Suppose that every continuous real-valued function on $E$ takes a maximum value on $E$. Then, $f(E)$ is bounded. Since $f$ is bounded on $E$, $\exists M \geq 0$ such that $|f(x)| \leq M$ $\forall x \in E$, which in turn implies that $-M \leq f(x) \leq M$. Let $x_{1}$ be the point in $E$ where $f(x_{1})=-M$ and $x_{2}$ the point in $E$ where $f(x_{2}) = M$.

Now, if $E$ were necessarily an interval, I could invoke the IVT to guarantee the existence of a point $x \in E$ such that $f(x)= x$ (actually, I suppose this would be the fixed point theorem). But, I suppose that I can't necessarily suppose $E$ is an interval. So, I'm having difficulty showing this means that $E$ is bounded.

This question is almost identical to the one I am asking, but the guy who gave the first answer (the answer I find most helpful) said that $|f(x)|\leq E$ implies that $E$ is bounded with zero justification.

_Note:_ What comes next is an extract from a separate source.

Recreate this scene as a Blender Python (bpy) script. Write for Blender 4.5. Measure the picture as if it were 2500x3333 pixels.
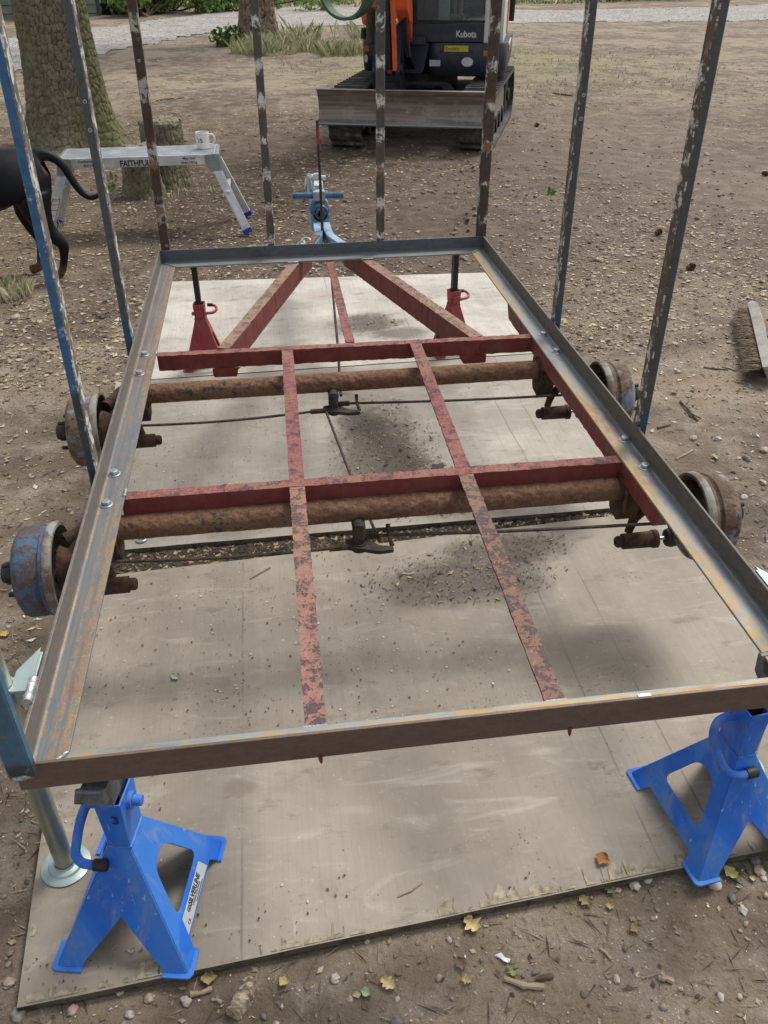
import bpy, bmesh, math, random
import numpy as np
from mathutils import Vector, Matrix
from mathutils.geometry import tessellate_polygon
for o in list(bpy.data.objects): bpy.data.objects.remove(o)
SC = bpy.context.scene
COL = SC.collection
R_ = math.radians
random.seed(7)
RNG = np.random.default_rng(11)

# ------------------------------------------------------------------ camera
CAM = np.array([0, 0, 1.548])
def cam_axes(p, y, r):
    cy, sy = math.cos(y), math.sin(y)
    f = np.array([-sy*math.cos(p), cy*math.cos(p), -math.sin(p)]); rt = np.array([cy, sy, 0.0]); d = np.cross(f, rt)
    cr, sr = math.cos(r), math.sin(r)
    return np.array([cr*rt+sr*d, -sr*rt+cr*d, f])
FOC = 2744.4
CM = cam_axes(R_(34.103), R_(-7.503), R_(.3637))
cd = bpy.data.cameras.new('camera'); cam = bpy.data.objects.new('camera', cd); COL.objects.link(cam)
m3 = Matrix((CM[0], -CM[1], -CM[2])).transposed()
cam.matrix_world = Matrix.Translation(Vector(CAM)) @ m3.to_4x4()
cd.sensor_fit = 'VERTICAL'; cd.sensor_height = 24.0; cd.lens = 24.0*FOC/3333
cd.clip_start = 0.05; cd.clip_end = 500
SC.camera = cam
# ------------------------------------------------------------------ sky, sun, exposure (bright overcast)
SUN_EL, SUN_AZ = 58, 50           # elevation, azimuth from +y towards +x
w = bpy.data.worlds.new('World'); SC.world = w; w.use_nodes = True
nt = w.node_tree; nt.nodes.clear()
sky = nt.nodes.new('ShaderNodeTexSky'); sky.sky_type = 'NISHITA'; sky.sun_disc = False
sky.sun_elevation = R_(SUN_EL); sky.sun_rotation = R_(SUN_AZ); sky.dust_density = 3.0; sky.air_density = 1.0
hs = nt.nodes.new('ShaderNodeHueSaturation'); hs.inputs['Saturation'].default_value = 0.33
bg = nt.nodes.new('ShaderNodeBackground'); bg.inputs['Strength'].default_value = 0.135
wo = nt.nodes.new('ShaderNodeOutputWorld')
nt.links.new(sky.outputs[0], hs.inputs['Color']); nt.links.new(hs.outputs[0], bg.inputs[0]); nt.links.new(bg.outputs[0], wo.inputs[0])
sl = bpy.data.lights.new('sun', 'SUN'); sl.energy = 1.5; sl.angle = R_(17); sl.color = (1.0, .985, .96)
so = bpy.data.objects.new('sun', sl); COL.objects.link(so)
az = R_(SUN_AZ); el = R_(SUN_EL)
sd = Vector((math.sin(az)*math.cos(el), math.cos(az)*math.cos(el), math.sin(el)))
so.rotation_euler = sd.to_track_quat('Z', 'Y').to_euler(); so.location = sd*30
SC.view_settings.view_transform = 'Standard'; SC.view_settings.look = 'None'
SC.view_settings.exposure = 0.64; SC.view_settings.gamma = 1.0; SC.view_settings.use_curve_mapping = False
SC.render.engine = 'CYCLES'

# ------------------------------------------------------------------ measuring helpers: photo pixel -> place in the world
def ray(px, py): return CM.T @ np.array([(px-1250)/FOC, (py-1666.5)/FOC, 1.0])
def A(px, py, z): d = ray(px, py); return Vector(CAM + d*((z-CAM[2])/d[2]))
def AX(px, py, x): d = ray(px, py); return Vector(CAM + d*((x-CAM[0])/d[0]))
def AY(px, py, y): d = ray(px, py); return Vector(CAM + d*((y-CAM[1])/d[1]))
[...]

I am also having trouble showing $E$ is closed. In his answer, the guy gave an example that is so incredibly simple that of course it will work. But, I need to be able to show it for a much more general function $f$, where the trick he used will not necessarily work.

Please help - and don't assume anything more advanced than the first chapter of Royden (i.e., no Tietze's theorem).